Thursday, October 15, 2015

Morley & McGillion's Reagan and Pinochet

I read Morris Morley and Chris McGillion's Reagan and Pinochet: The Struggle Over U.S. Policy Toward Chile (2015). I'm finishing up a review for Latin American Politics & Society. The upshot is that I enjoyed the book.

The book makes two main contributions. First, it explains why U.S. policy toward Chile evolved in ways that were not obvious when Reagan first took office, and how that was shaped by internal administration schisms. Second, it explores the difficulties and frustrations U.S. policy makers had influencing events in Chile. 

It is based on extensive archival work and interviews, so it's a very nice insider view of the bureaucratic machinations going on. I actually found it more useful than the authors themselves give it (or seem to give it) credit for.

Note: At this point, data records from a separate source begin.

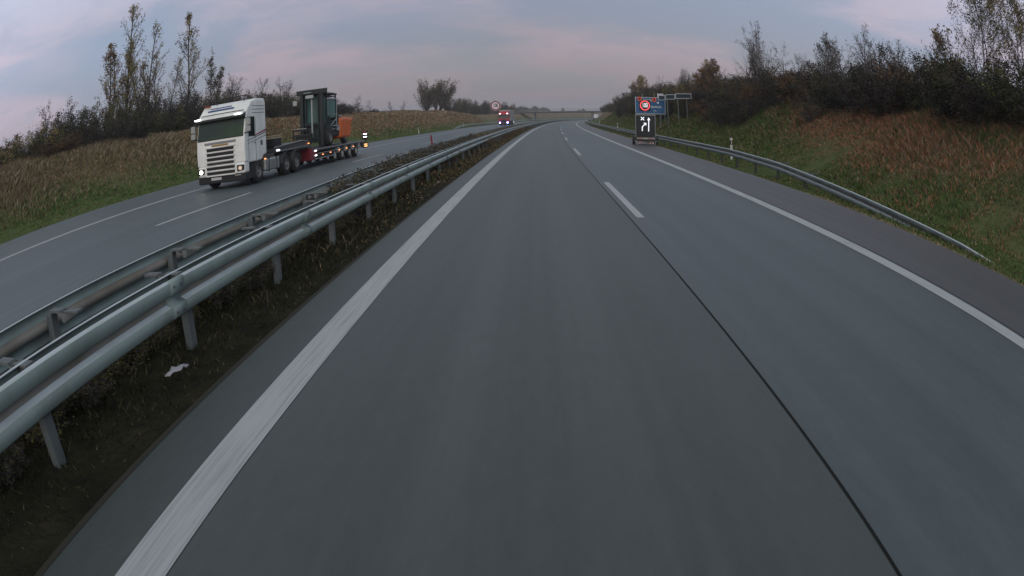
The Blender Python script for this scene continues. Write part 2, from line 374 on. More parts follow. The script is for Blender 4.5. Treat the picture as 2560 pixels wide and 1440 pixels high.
def W_left(s, d, pat, g):
    hi = np.clip((-d-22.3)/2.5, 0, 1); o = np.ones_like(s)
    top = np.clip((-d-26.5)/1.2, 0, 1)*np.clip((29.5+d)/1.0, 0, 1); return np.stack([hi*1.2, hi*(.15+.5*(pat > .3))+top*1.2, .4*o+.6*(pat < -.1), (1-hi)*.9, hi*.35*(s > 60)+hi*.12*(pat < -.5), .15*o+.25*(pat < -.6)], 1)
blades('tall_grass', 150000, lambda g, n: 12+ (190)*g.random(n)**1.7, lambda g, n: -19.6-16.0*g.random(n)**.8,
       lambda s, d, g: np.interp(-d, [19.5, 21.5, 23.5, 26, 30], [.09, .11, .25, .42, .52]), W_left, 1, 'tall brown autumn grass covering the bank beyond the opposite carriageway')
def W_right(s, d, pat, g):
    o = np.ones_like(s); x, y = rp_np(s, d)
    rust = np.clip(np.exp(-((s-23)/7)**2-((d-13.4-(s-23)*.09)/1.2)**2)*4.5 + (s < 15)*np.clip((d-12.2)/.8, 0, 1)*(.5+.5*np.sin(s*1.3+d*1.7)) + (s < 12)*(d < 11.4)*.7 + .25*(pat > .8) + (d > 14.2)*(s < 34)*.35, 0, 2.2)*(d > 9.6)
    edge = (d < LE+.28)*1.0; return np.stack([.55*rust+.12, .16*rust+.05+edge*1.6, .5*o, (1.25-.85*np.clip(rust, 0, 1))*(1-edge), .95*rust, .25*o], 1)
blades('verge_grass', 190000, lambda g, n: 5+150*g.random(n)**1.8, lambda g, n: np.where(g.random(n) < .06, LE+.03+.22*g.random(n), LE+.08+9.0*g.random(n)**.85),
       lambda s, d, g: np.interp(d, [7.7, 8.4, 9.5, 10.5, 13, 16], [.07, .11, .10, .14, .22, .38]), W_right, 2, 'short green and rusty brown grass on the right verge and bank slope')
def W_med(s, d, pat, g):
    o = np.ones_like(s); far = np.clip((s-8)/12, 0, 1)
    return np.stack([.12*far, .04*far, .08*far, .03*o*far, .08*far, .15*o+.5*far, 1.9-1.0*far], 1)
blades('median_grass', 90000, lambda g, n: 1.2+120*g.random(n)**2.0, lambda g, n: LB-.06-4.6*g.random(n)**1.1,
       lambda s, d, g: np.interp(d, [-7.4, -5, -3.6, -2.8], [.1, .2, .16, .06])*np.interp(s, [0, 10, 30], [.45, .7, 1.1]), W_med, 3, 'dark scrubby grass on the central reservation')

# ------------------------------------------------------------------ guardrails
M_galv = mat('galvanised_steel', (.25, .315, .305), .58, .3, c2=(.175, .205, .19), scale=2.2, detail=8, lo=.45, hi=.8, bump=.05, bscale=3)
M_galvd = mat('galvanised_posts', (.10, .115, .12), .7, .2, c2=(.15, .165, .17), scale=4)
M_dirty = mat('galvanised_stained', (.15, .14, .12), .8, .05, c2=(.22, .21, .19), scale=1.6, detail=8); M_highlight = mat('galvanised_highlight', (.48, .54, .57), .5, .2, c2=(.40, .45, .47), scale=2)  # highlight on beam lip and ridge painted in as a paler steel colour
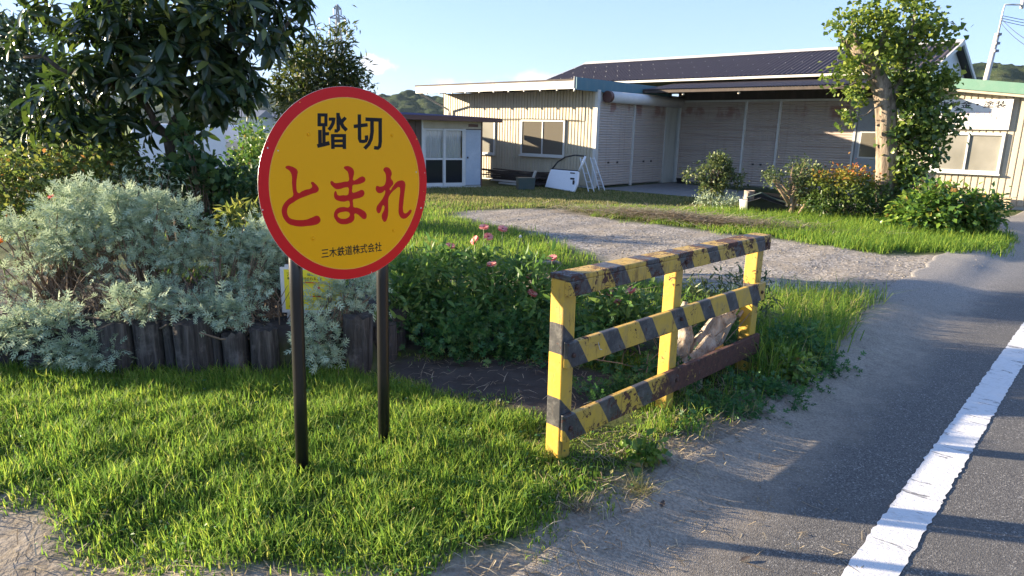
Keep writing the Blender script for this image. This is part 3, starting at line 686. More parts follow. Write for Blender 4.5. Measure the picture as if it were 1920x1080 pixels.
# side with two roller shutters
shutter(W_, M['shutter'], 0.14, 2.10, 0.0, 0.05, 2.56, 'v')
shutter(W_, M['shutter'], 2.18, 4.10, 0.0, 0.05, 2.56, 'v')
G().span((-.02, 2.10, 0.0), (.04, 2.18, 2.6)).build('shutter_rail', M['frame_grey'], W_)
G().span((-.1, 4.10, 0.0), (.05, 4.8, 2.9)).build('pillar', M['pillar'], W_)
G().span((-.06, .14, 2.56), (.0, 4.1, 2.86)).build('lintel', M['pillar'], W_)
rb = G().tube([(.17, .50, 2.68), (.17, 4.75, 2.68)], .165, 16); o_ = rb.build('shutter_housing', M['frame_white'], W_, True)
G().tube([(.17, .36, 2.68), (.17, .499, 2.68)], .168, 16).build('end_cap', M['brown_metal'], o_)

# main hall
H_ = bld('workshop_hall', 'long main hall with purple brown corrugated roof and three rusty roller shutters', 'building')
V1 = 4.8
shutter(H_, M['shutter_rusty'], 0.20, 2.46, V1, 0.05, 2.70)
shutter(H_, M['shutter_rusty'], 2.54, 3.56, V1, 0.05, 2.70)
shutter(H_, M['shutter_rusty'], 3.64, 5.80, V1, 0.05, 2.70)
for u in (.14, 2.47, 3.57, 5.81):
    G().span((u, V1 - .05, 0.02), (u + .06, V1 + .05, 2.70)).build('shutter_rail', M['frame_grey'], H_)
G().span((-.1, V1 + .002, 0.0), (.138, V1 + .1, 2.70)).build('wall', M['pillar'], H_)
G().span((.1, V1 - .06, 2.702), (6.9, V1 + .1, 2.76)).build('header_rail', M['frame_grey'], H_)
G().span((.06, V1 - .02, 2.76), (6.9, V1 + .12, 3.36)).build('header_board', M['dark_wood'], H_)
G().span((5.88, V1 - .01, 0.0), (6.9, V1 + .1, 2.70)).build('side_wall', M['blue_grey'], H_)
d_ = G().span((5.92, V1 - .04, .05), (6.62, V1 - .012, 2.0)); d_ = d_.build('side_door', M['blue_grey'], H_)
G().span((6.0, V1 - .055, 1.08), (6.54, V1 - .041, 1.84)).build('door_window_frame', M['frame_white'], d_)
G().span((6.04, V1 - .062, 1.12), (6.50, V1 - .056, 1.80)).build('pane', M['glass'], d_)
G().box((6.55, V1 - .07, .98), (.03, .06, .12)).build('handle', M['alu'], d_)
# awning in front of the shutters, corrugated
def corr_sheet(u0, u1, A, Bq, per, amp, th=0.0):
    """A = (v, z) at the low edge, Bq = (v, z) at the high edge; ribs run up the slope"""
    n = int((u1 - u0) / per); xs = []; zs = []
    for i in range(n):
        x = u0 + i * (u1 - u0) / n; p = (u1 - u0) / n
        xs += [x, x + p * .25, x + p * .5, x + p * .75]; zs += [0, amp, amp, 0]
    xs.append(u1); zs.append(0); xs = np.array(xs); zs = np.array(zs)
    lo = np.stack([xs, np.full_like(xs, A[0]), A[1] + zs], -1); hi = np.stack([xs, np.full_like(xs, Bq[0]), Bq[1] + zs], -1)
    m_ = len(xs); q = np.arange(m_ - 1); return np.concatenate([lo, hi]), np.stack([q, q + 1, q + 1 + m_, q + m_], -1)
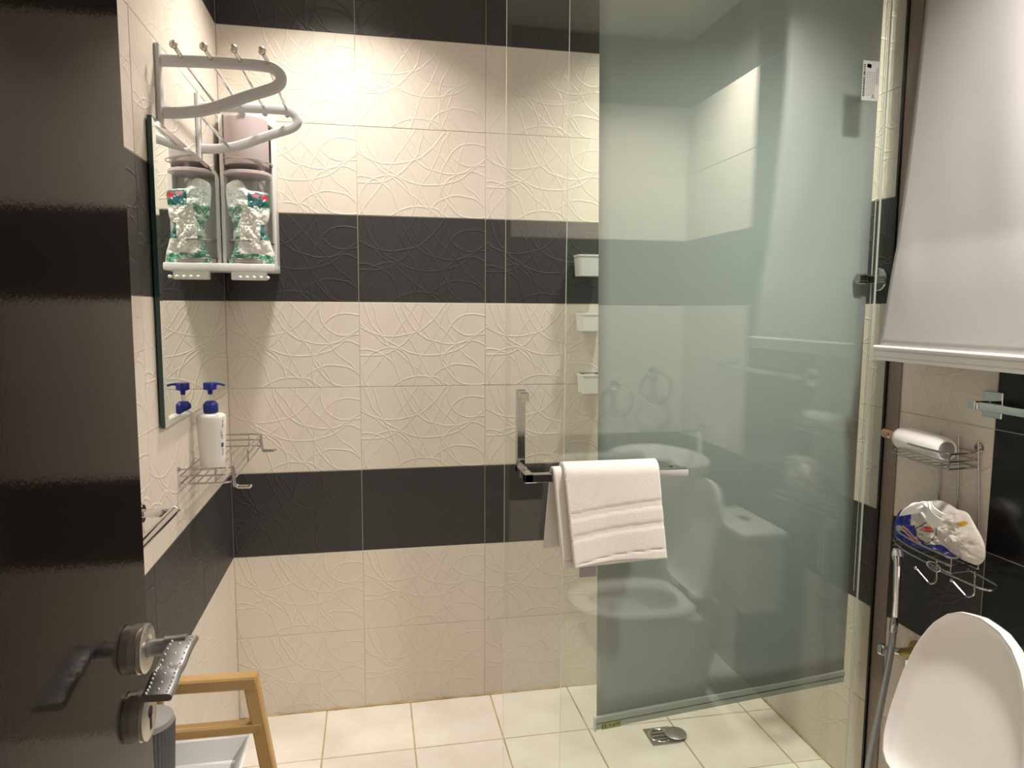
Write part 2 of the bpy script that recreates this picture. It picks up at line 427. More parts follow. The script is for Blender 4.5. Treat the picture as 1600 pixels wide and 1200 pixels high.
box(hb, (.860, -.862, 1.043), (.882, -.810, 1.065), .0015, 1)
bar = link('towel_bar_handle', hb, 'bar_chrome', sd)
link('towel_rail', BX((.860, -.862, 1.042), (1.302, -.840, 1.064), .0018, 1), 'bar_chrome', bar)
link('rail_post', BX((1.268, -.842, 1.043), (1.290, -.810, 1.064), .0015, 1), 'bar_chrome', bar)
# runner and guide of the sliding door are overhead
ss = thing('shower_screen', 'fixed clear glass panel behind the sliding door, set into the wall channel', 'shower screen', (1.4, -.793, 0))
pane('glass_pane', .979, W-.003, -.797, -.789, .0, 2.45, ss)
rail = link('overhead_track', BX((.0, -.83, 2.45), (W, -.785, 2.49), .003), 'dark_chrome', ss)

# barcode sticker on the glass
stk = link('barcode_label', BX((1.788, -.8108, 2.043), (1.840, -.8102, 2.146), .0), 'sticker', sd)
ib = bmesh.new(); rnd = random.Random(5)
z = 2.136
while z > 2.056:
    h = rnd.choice((.0008, .0016, .0026, .0036)); 
    box(ib, (1.7905, -.8112, z-h), (1.7965, -.8108, z)); z -= h+rnd.choice((.0008, .0014, .0022))
for cx in (1.802, 1.8075, 1.813, 1.8185, 1.824):
    z = 2.118
    while z > 2.056:
        h = rnd.uniform(.002, .006); box(ib, (cx, -.8111, z-h), (cx+.0011, -.8108, z)); z -= h+.0016
for cx in (1.829, 1.8335):
    z = 2.128
    while z > 2.085:
        h = rnd.uniform(.002, .004); box(ib, (cx, -.8111, z-h), (cx+.0018, -.8108, z)); z -= h+.002
for k in range(10): box(ib, (1.8005+rnd.uniform(0, .010), -.8112, 2.126+rnd.uniform(0, .007)), (1.804+rnd.uniform(0, .010), -.8108, 2.129+rnd.uniform(0.005, .009)))
for a in (0, 2.1, 4.2):     # three-armed logo at the foot of the label
    tube(ib, [(1.8225, -.8111, 2.0535), (1.8225+.006*math.sin(a), -.8111, 2.0535+.006*math.cos(a))], .0008, 5)
link('label_print', ib, 'ink', stk)

# ------------------------------------------------------------------ grey roller blind
gb = thing('roller_blind', 'long grey roller blind hanging behind the shower glass', 'roller blind', (1.49, -.735, 2.62))
BL0, BR0 = Vector((1.095, -.762, .337)), Vector((1.907, -.712, .372)); TL0, TR0 = Vector((1.063, -.752, 2.62)), Vector((1.915, -.712, 2.62))
def gfn(u, v):
    p = (TL0.lerp(TR0, u)).lerp(BL0.lerp(BR0, u), v)
    return p+Vector((0, .004*math.sin(u*5+1)*v, 0))
solid_sheet('blind_fabric', gfn, 24, 40, .0012, 'blind_grey', gb)
def bar_pts(a, b): return [a, b]
bm = TB([BL0+Vector((-.004, 0, -.008)), BR0+Vector((.002, 0, -.008))], 1, prof=rrect(.020, .012, .004), up=(0, 0, 1)); bb = link('bottom_bar', bm, 'bar_grey', gb, True)
link('lower_strip', TB([BL0+Vector((-.004, .001, -.029)), BR0+Vector((.002, .001, -.029))], 1, prof=rrect(.018, .009, .003), up=(0, 0, 1)), 'bar_grey', bb, True)
link('bar_groove', TB([BL0+Vector((-.003, .001, -.0195)), BR0+Vector((.002, .001, -.0195))], 1, prof=rrect(.006, .007, .002), up=(0, 0, 1)), 'bar_dark', bb, True)
bm = bmesh.new(); c = BL0+Vector((-.006, 0, -.018)); box(bm, c+Vector((-.003, -.0085, -.022)), c+Vector((.002, .0085, .021)), .002, 2)
link('end_cap', bm, 'white', bb, True)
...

I don’t believe I’ve ever had reason to criticize academic authors for being too modest, yet that’s what I felt as I read. Morley and McGillion don’t situate themselves in any particular scholarly context. It is a bit frustrating that the introduction begins immediately with a chronological account of U.S. policy toward Latin America but does not first lay out the book’s key arguments, contribution and structure. In fact their foreign policy analysis is more useful than they even try to claim.

My full review will be much longer. I definitely recommend it.